TASK GOAL >>
Only the lines from the start up to and including the line containing "def zt(py, d): return CAMZ + (363.0-py)/F*d" should be repeated, word for word.
== GIVEN INFORMATION
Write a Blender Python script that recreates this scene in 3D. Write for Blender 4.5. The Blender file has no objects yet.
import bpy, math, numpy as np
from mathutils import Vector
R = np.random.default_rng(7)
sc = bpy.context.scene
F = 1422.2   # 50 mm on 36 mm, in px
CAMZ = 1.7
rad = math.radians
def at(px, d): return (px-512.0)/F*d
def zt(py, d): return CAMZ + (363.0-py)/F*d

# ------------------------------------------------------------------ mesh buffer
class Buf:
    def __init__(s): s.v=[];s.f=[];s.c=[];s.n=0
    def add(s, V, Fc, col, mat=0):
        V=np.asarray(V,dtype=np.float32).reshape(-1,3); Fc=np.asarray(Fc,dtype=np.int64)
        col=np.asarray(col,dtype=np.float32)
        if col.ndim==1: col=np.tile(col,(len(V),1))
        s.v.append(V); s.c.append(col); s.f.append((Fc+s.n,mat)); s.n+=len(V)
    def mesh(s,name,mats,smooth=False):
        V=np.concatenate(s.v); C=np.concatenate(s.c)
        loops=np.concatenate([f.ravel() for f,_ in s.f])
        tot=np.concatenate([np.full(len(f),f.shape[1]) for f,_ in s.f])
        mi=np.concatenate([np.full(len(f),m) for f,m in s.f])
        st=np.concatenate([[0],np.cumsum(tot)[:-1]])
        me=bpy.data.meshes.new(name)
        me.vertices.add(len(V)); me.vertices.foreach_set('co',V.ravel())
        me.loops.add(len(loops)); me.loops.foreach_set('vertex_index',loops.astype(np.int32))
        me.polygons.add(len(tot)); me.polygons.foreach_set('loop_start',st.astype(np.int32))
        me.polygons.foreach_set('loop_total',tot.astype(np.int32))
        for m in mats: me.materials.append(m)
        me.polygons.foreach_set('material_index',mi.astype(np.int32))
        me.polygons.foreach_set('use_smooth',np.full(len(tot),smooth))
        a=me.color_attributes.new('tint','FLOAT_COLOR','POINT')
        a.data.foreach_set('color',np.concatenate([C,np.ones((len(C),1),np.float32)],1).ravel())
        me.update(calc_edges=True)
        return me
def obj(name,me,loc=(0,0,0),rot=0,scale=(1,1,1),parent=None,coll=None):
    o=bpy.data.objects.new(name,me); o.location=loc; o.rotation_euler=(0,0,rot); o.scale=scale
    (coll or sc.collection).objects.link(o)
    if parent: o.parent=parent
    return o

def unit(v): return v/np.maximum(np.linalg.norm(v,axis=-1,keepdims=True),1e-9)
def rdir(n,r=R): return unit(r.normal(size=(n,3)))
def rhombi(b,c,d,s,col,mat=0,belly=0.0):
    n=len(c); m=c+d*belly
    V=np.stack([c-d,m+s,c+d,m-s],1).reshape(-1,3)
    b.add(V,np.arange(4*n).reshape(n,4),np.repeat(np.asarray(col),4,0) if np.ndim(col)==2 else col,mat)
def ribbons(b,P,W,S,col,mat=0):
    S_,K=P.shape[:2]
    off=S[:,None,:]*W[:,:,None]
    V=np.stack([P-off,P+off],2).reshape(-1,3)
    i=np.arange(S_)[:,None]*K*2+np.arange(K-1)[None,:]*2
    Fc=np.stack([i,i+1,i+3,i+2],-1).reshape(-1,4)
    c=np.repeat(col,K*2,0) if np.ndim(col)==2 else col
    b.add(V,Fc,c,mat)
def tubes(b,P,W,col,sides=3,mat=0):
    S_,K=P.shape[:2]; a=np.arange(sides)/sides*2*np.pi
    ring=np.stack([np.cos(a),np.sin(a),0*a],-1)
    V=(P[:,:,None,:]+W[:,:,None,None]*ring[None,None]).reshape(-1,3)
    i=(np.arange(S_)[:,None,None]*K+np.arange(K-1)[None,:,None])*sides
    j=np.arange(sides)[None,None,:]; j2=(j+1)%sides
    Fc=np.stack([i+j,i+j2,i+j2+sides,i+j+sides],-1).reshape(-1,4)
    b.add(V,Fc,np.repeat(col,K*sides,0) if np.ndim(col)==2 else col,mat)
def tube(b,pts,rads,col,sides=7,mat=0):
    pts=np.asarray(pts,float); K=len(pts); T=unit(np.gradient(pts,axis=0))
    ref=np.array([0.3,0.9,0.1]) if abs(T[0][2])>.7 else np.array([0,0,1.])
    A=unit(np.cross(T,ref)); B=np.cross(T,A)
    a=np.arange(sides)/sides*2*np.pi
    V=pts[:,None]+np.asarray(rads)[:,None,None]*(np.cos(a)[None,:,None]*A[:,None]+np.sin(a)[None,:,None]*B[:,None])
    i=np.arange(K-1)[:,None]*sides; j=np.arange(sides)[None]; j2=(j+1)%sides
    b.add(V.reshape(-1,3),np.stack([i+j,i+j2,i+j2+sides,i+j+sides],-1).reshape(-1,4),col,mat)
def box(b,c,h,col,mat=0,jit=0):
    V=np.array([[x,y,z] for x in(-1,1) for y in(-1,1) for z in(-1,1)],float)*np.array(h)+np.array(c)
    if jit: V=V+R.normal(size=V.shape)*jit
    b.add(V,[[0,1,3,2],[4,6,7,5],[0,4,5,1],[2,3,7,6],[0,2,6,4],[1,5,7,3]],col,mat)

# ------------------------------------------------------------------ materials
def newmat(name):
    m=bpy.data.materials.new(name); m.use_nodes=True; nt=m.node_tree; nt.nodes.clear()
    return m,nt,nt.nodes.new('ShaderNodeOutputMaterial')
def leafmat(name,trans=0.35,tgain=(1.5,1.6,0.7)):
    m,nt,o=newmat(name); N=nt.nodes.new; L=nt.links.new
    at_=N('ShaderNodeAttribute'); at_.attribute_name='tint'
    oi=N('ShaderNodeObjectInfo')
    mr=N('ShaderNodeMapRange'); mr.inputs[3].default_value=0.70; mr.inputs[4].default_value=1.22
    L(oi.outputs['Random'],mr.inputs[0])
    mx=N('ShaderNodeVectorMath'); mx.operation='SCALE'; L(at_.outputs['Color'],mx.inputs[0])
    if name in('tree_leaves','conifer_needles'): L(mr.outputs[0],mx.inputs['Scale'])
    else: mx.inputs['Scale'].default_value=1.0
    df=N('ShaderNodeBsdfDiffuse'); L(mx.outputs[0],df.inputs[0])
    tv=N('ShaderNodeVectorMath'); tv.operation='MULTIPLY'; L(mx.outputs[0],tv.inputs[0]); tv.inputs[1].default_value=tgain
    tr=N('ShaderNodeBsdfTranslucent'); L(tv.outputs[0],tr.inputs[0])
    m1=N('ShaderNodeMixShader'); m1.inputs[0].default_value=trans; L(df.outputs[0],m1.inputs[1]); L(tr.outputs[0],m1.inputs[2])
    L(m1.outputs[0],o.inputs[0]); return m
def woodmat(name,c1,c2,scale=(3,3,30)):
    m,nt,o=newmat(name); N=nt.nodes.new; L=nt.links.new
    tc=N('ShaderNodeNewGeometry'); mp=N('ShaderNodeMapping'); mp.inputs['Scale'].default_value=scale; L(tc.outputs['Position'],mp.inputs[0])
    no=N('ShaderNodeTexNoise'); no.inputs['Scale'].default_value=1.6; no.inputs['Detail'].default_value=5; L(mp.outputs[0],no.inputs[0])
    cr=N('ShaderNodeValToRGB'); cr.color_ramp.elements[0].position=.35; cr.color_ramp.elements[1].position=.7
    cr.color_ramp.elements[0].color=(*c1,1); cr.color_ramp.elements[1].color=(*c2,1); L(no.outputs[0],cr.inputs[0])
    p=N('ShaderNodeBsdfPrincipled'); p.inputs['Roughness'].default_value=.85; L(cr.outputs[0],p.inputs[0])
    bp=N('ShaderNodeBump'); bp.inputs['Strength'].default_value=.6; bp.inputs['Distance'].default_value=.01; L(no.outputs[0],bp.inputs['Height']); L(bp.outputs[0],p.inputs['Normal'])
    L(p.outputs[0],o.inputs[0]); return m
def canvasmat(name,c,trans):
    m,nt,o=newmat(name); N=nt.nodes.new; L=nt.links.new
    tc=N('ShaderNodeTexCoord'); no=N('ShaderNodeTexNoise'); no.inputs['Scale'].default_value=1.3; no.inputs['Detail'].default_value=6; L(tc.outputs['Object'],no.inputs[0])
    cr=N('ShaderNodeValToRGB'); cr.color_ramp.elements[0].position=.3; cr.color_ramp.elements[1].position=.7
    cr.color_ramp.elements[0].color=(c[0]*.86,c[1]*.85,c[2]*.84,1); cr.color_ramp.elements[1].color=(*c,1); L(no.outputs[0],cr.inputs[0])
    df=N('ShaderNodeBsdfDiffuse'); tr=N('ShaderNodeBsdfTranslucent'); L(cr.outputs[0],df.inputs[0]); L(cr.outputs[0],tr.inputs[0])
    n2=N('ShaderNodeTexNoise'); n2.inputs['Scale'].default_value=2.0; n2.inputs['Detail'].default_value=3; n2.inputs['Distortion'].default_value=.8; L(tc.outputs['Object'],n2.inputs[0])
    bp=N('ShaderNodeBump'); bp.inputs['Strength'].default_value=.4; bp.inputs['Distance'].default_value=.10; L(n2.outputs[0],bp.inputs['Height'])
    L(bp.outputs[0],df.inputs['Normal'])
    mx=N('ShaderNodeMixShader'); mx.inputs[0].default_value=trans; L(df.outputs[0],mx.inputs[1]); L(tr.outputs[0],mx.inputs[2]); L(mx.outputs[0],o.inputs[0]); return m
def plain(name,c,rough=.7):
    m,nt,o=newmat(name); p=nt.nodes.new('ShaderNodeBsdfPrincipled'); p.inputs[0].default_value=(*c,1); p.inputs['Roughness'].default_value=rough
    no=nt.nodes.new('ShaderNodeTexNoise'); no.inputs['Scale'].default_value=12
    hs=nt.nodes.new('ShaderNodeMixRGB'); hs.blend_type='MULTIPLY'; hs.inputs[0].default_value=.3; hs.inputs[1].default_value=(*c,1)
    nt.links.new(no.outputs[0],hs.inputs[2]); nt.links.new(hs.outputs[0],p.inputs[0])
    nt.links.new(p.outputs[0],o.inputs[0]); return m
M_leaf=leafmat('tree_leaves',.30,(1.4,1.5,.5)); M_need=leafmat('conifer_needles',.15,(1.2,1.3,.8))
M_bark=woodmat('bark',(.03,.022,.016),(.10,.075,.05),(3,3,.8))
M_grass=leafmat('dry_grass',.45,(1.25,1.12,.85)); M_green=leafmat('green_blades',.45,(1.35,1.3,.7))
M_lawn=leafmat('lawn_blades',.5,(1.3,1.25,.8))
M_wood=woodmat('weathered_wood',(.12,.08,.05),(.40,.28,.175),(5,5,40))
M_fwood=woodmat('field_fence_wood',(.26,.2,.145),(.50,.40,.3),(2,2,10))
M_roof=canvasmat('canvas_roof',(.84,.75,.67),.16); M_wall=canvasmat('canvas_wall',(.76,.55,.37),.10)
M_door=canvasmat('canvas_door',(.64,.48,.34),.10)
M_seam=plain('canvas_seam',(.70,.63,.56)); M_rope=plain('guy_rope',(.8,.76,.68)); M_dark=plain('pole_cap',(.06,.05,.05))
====
SOLUTION >>
Write a Blender Python script that recreates this scene in 3D. Write for Blender 4.5. The Blender file has no objects yet.
import bpy, math, numpy as np
from mathutils import Vector
R = np.random.default_rng(7)
sc = bpy.context.scene
F = 1422.2   # 50 mm on 36 mm, in px
CAMZ = 1.7
rad = math.radians
def at(px, d): return (px-512.0)/F*d
def zt(py, d): return CAMZ + (363.0-py)/F*d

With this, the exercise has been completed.